L'Hopital's Rule

Sometimes we want to compare the asymptotic behavior of two systems or functions for large values of $\mathrm{x}$, and l'Hô pital's Rule can be a useful tool. For example, if we have two different algorithms for sorting names, and each algorithm takes longer and longer to sort larger collections of names, we may want to know which algorithm will accomplish the task more efficiently for really large collections of names.

Example 4: Algorithm A requires $\mathrm{n} \cdot \ln (\mathrm{n})$ steps to sort $n$ names and algorithm $B$ requires $\mathrm{n}^{1.5}$ steps. Which algorithm will be better for sorting very large collections of names?

Solution: We can compare the ratio of the number of steps each algorithm requires, $\frac{\mathrm{n} \cdot \ln (\mathrm{n})}{\mathrm{n}^{1.5}}$, and then take the limit of this ratio as n grows arbitrarily large: $\lim \limits_{n \rightarrow \infty} \frac{n \cdot \ln (n)}{n^{1.5}}$. If this limit is infinite, we say that $\mathrm{n} \cdot \ln (\mathrm{n})$ "grows faster" than $\mathrm{n}^{1.5}$. If the limit is $0$ , we say that $\mathrm{n}^{1.5}$ grows faster than $\mathrm{n} \cdot \ln (\mathrm{n})$. Since $\mathrm{n} \cdot \ln (\mathrm{n})$ and $\mathrm{n}^{1.5}$ both grow arbitrarily large when $\mathrm{n}$ is large, we can algebraically simplify the ratio to $\frac{\ln (\mathrm{n})}{\mathrm{n}^{0.5}}$ and then use L'Hopital's Rule:

$\lim \limits_{n \rightarrow \infty} \frac{\ln (n)}{n^{0.5}}=\lim \limits_{n \rightarrow \infty} \frac{1 / n}{0.5 n^{-0.5}}=\lim \limits_{n \rightarrow \infty} \frac{2}{\sqrt{n}}=0$

$\mathrm{n}^{1.5}$ grows faster than $\mathrm{n} \cdot \ln (\mathrm{n})$ so algorithm $\mathrm{A}$ requires fewer steps for really large sorts.
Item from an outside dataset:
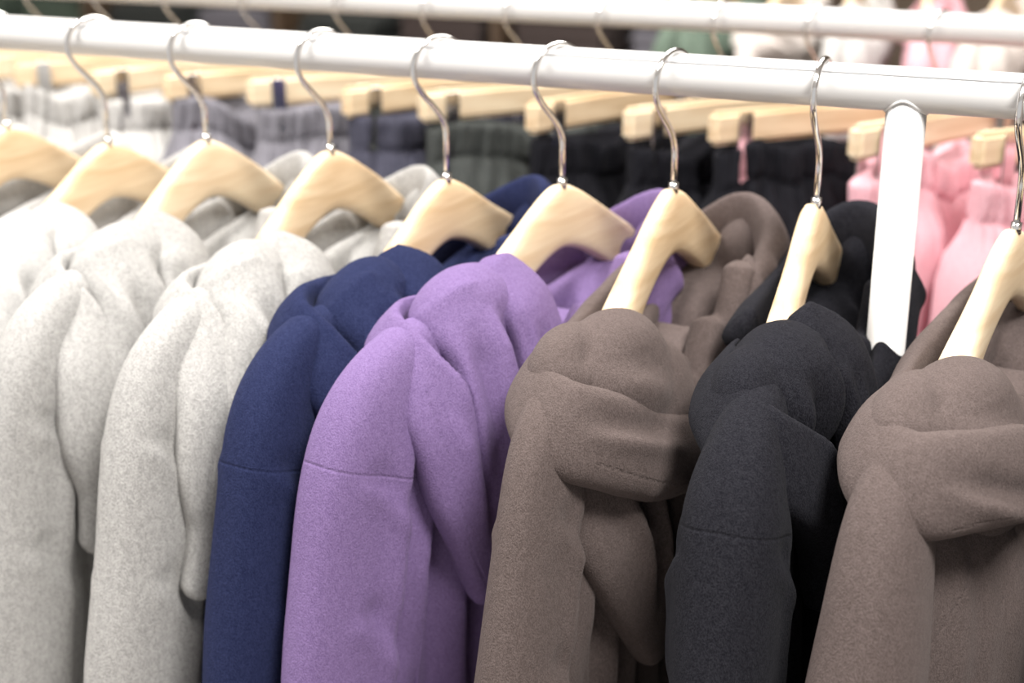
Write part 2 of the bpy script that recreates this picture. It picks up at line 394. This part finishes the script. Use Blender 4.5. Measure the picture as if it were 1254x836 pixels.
# ---------------------------------------------------------------- trousers on clip hangers (rear rail)
def trousers(X,rz,mat,seed,top=-.126,width=.25):
    e=empty('folded_trousers',(X,YB,ZB),rz)
    rng=random.Random(seed); V=[];F=[];n=260
    T=[0,.004,.012,.02,.028,.034,.038,.042,.05,.06,.075,.1,.15,.25,.4,.6,.8]
    o=rng.uniform(0,99); tilt=rng.uniform(-.09,.09)
    for j,d in enumerate(T):
        w=width/2*(1+.22*sm(.03,.12,d))-(.02*sm(.3,.8,d))
        th=.022+.024*sm(.03,.09,d)+.006*sm(.1,.4,d)
        if j==0: th*=.75
        for k in range(n):
            a=2*math.pi*k/n; c,sn=math.cos(a),math.sin(a); side=1 if sn>0 else 5
            y=w*math.copysign(abs(c)**.8,c); x=th*math.copysign(abs(sn)**.6,sn)
            am=1 if d<.045 else (1-sm(.045,.18,d))
            u=y/w*.13
            r=(.010*noise.noise(Vector((u*80,o,side+d*14)))+.011*noise.noise(Vector((u*190,o,side+d*22))))*am
            r+=.018*noise.noise(Vector((u*22+o,d*6,side*3)))*sm(.02,.1,d)
            if abs(d-.038)<.003: r-=.007
            V.append((x+r*(1 if sn>0 else -1)*abs(sn)**.5,y,top-d+(.030*noise.noise(Vector((u*14,o,1.3)))+tilt*y-.003)*(1-sm(.1,.3,d))))
    for j in range(len(T)-1):
        for k in range(n):
            F.append((j*n+k,j*n+(k+1)%n,(j+1)*n+(k+1)%n,(j+1)*n+k))
    F.append(tuple(range(n))[::-1]); F.append(tuple((len(T)-1)*n+k for k in range(n)))
    mesh_obj('waist_and_legs',V,F,mat,e)
    return e
def box(name,c,s,mat,parent,bev=.002):
    bm=bmesh.new(); bmesh.ops.create_cube(bm,size=1)
    for v in bm.verts: v.co=Vector((v.co.x*s[0]+c[0],v.co.y*s[1]+c[1],v.co.z*s[2]+c[2]))
    if bev: bmesh.ops.bevel(bm,geom=bm.edges[:],offset=bev,segments=3,affect='EDGES')
    me=bpy.data.meshes.new(name); bm.to_mesh(me); bm.free(); me.materials.append(mat)
    o=bpy.data.objects.new(name,me); return link(o,parent)
def clip_hanger(X,rz,mat,yaw=0):
    e=empty('clip_hanger',(X,YB,ZB),rz)
    box('wooden_bar',(0,0,-.100),(.018,.27,.034),mat,e,.005)
    tube('hook',hook_pts(-.085,yaw),.0018,M_chrome,e,10)
    for k,y in enumerate((-.10,.10)):
        box('clip_plate_a_%d'%k,(.0125,y,-.120),(.0018,.017,.072),M_chrome,e,.0006)
        box('clip_plate_b_%d'%k,(-.0125,y,-.120),(.0018,.017,.072),M_chrome,e,.0006)
        tube('clip_spring_%d'%k,[(-.013,y,-.112),(.013,y,-.112)],.004,M_chrome,e,10)
    return e
M_pink=fabric('pink_fleece',(.72,.37,.43),(.84,.50,.55),seam=False)
M_slate=fabric('slate_fleece',(.05,.05,.075),(.09,.09,.12),seam=False)
M_slate2=fabric('gray_slate_fleece',(.17,.165,.195),(.28,.27,.30),seam=False)
M_olive=fabric('gray_green_fleece',(.045,.05,.05),(.085,.09,.085),seam=False)
M_blk2=fabric('black_fleece',(.009,.009,.011),(.020,.020,.025),sheen=.12,seam=False)
M_pale=fabric('pale_gray_fleece',(.46,.445,.435),(.64,.63,.61),seam=False)
P=[(-1.05,M_pale),(-.93,M_pale),(-.81,M_pale),(-.70,M_pale),(-.58,M_slate2),(-.45,M_slate2),(-.335,M_slate),(-.225,M_olive),(-.115,M_blk2),(.01,M_blk2),(.115,M_blk2),(.235,M_pink),(.365,M_pink),(.48,M_pink),(.61,M_blk2)]
for i,(x,m) in enumerate(P):
    a=R(-30+((i*37)%23)-11)
    clip_hanger(x,a,M_woodB if i%2 else M_woodA,R((i*53)%30-10)); trousers(x,a,m,i+5)

# ---------------------------------------------------------------- farther rack of pale clothes
rack2=empty('clothes_rack')
rail('rail',1.9,1.46,-.55,1.6,par=rack2)
for k,x in enumerate((-.5,1.55)): tube('post_%d'%k,[(x,1.9,0),(x,1.9,1.46)],.0135,M_white,rack2,24)
M_cream=fabric('cream_fleece',(.62,.55,.51),(.72,.66,.62),seam=False)
M_sage=fabric('sage_fleece',(.10,.14,.11),(.15,.19,.15),seam=False)
for i in range(14):
    x=-.42+i*.14
    m=[M_sage,M_cream,M_pale,M_pink,M_cream,M_cream,M_pink][i%7] if i else M_sage
    h=wooden_hanger(x,R(-8+5*(i%4)),M_woodB); h.location=(x,1.9,1.46)
    e=empty('hoodie',(x,1.9,1.46),R(-8+5*(i%4)))
    for k,me in enumerate(mes[i%len(mes)]):
        o=bpy.data.objects.new('cloth_%d'%k,me); link(o,e)
        o.material_slots[0].link='OBJECT'; o.material_slots[0].material=m

# ---------------------------------------------------------------- dark display shelving with folded clothes
M_dk=wood('walnut_wood',(.07,.045,.03),(.12,.08,.05))
shelf=empty('display_shelf',(-2.1,3.0,0))
for k in range(5): box('board_%d'%k,(0,0,.25+.38*k),(3.0,.45,.03),M_dk,shelf,.003)
for k in range(5): box('upright_%d'%k,(-1.5+.75*k,0,.95),(.03,.45,1.9),M_dk,shelf,.003)
box('back_panel',(0,.22,.95),(3.0,.02,1.9),M_dk,shelf,0)
stack=empty('folded_clothes_stack',(-2.1,3.0,0))
rng=random.Random(4)
cols=[M_olive,M_slate2,M_sage,M_brown,M_cream,M_brown,M_slate]
for k in range(4):
    for c in range(8):
        m=cols[rng.randrange(7)]
        for l in range(rng.randrange(3,7)):
            box('folded_%d_%d_%d'%(k,c,l),(-1.3+.37*c+rng.uniform(-.01,.01),-.04,.29+.38*k+l*.036),(.28,.30,.034),m,stack,.014)

# ---------------------------------------------------------------- room
M_floor=plain('polished_concrete',(.45,.41,.37),.35); M_wall=plain('warm_brown_wall',(.26,.20,.15),.7)
M_walll=plain('pale_wall',(.75,.70,.66),.8); M_ceil=plain('ceiling_paint',(.8,.8,.8),.9)
box('floor',(0,1.2,-.05),(9,9,.1),M_floor,None,0)
box('wall_back',(0,4.6,1.5),(9,.1,3.1),M_wall,None,0)
box('wall_left',(-4.45,1.2,1.5),(.1,7,3.1),M_walll,None,0)
box('wall_right',(4.45,1.2,1.5),(.1,7,3.1),M_walll,None,0)
box('ceiling',(0,1.2,3.1),(9,9,.1),M_ceil,None,0)

# ---------------------------------------------------------------- lights
def area(name,loc,rot,size,power,col=(1,.968,.925)):
    l=bpy.data.lights.new(name,'AREA'); l.energy=power; l.size=size; l.color=col; l.shape='SQUARE'
    o=bpy.data.objects.new(name,l); o.location=loc; o.rotation_euler=rot; return link(o)
area('ceiling_light_panel',(-1.0,-.7,2.9),(R(-14),R(-18),0),.65,64)
area('ceiling_light_panel.001',(1.0,-.9,2.9),(R(-18),R(22),0),.6,84)
area('ceiling_light_panel.002',(-.3,1.2,2.95),(0,0,0),1.6,95)
w=bpy.data.worlds.new('world'); sc.world=w; w.use_nodes=True
w.node_tree.nodes['Background'].inputs[0].default_value=(1,.98,.97,1); w.node_tree.nodes['Background'].inputs[1].default_value=.7

# ---------------------------------------------------------------- camera
cam=bpy.data.cameras.new('cam'); co=bpy.data.objects.new('camera',cam); link(co); sc.camera=co
cam.lens=50; cam.sensor_width=36
co.location=(.455,-.9755,1.595); co.rotation_euler=(R(90-18.7),0,R(25))
cam.dof.use_dof=True; cam.dof.focus_distance=.87; cam.dof.aperture_fstop=4.5
cam.clip_start=.01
Practice 3: Algorithm $A$ requires $\mathrm{e}^{\mathrm{n}}$ operations to find the shortest path connecting $\mathrm{n}$ towns, algorithm $B$ requires $100 \cdot \ln (\mathrm{n})$ operations for the same task, and algorithm $\mathrm{C}$ requires $\mathrm{n}^{5}$ operations. Which algorithm is best for finding the shortest path connecting a very large number of towns? Worst?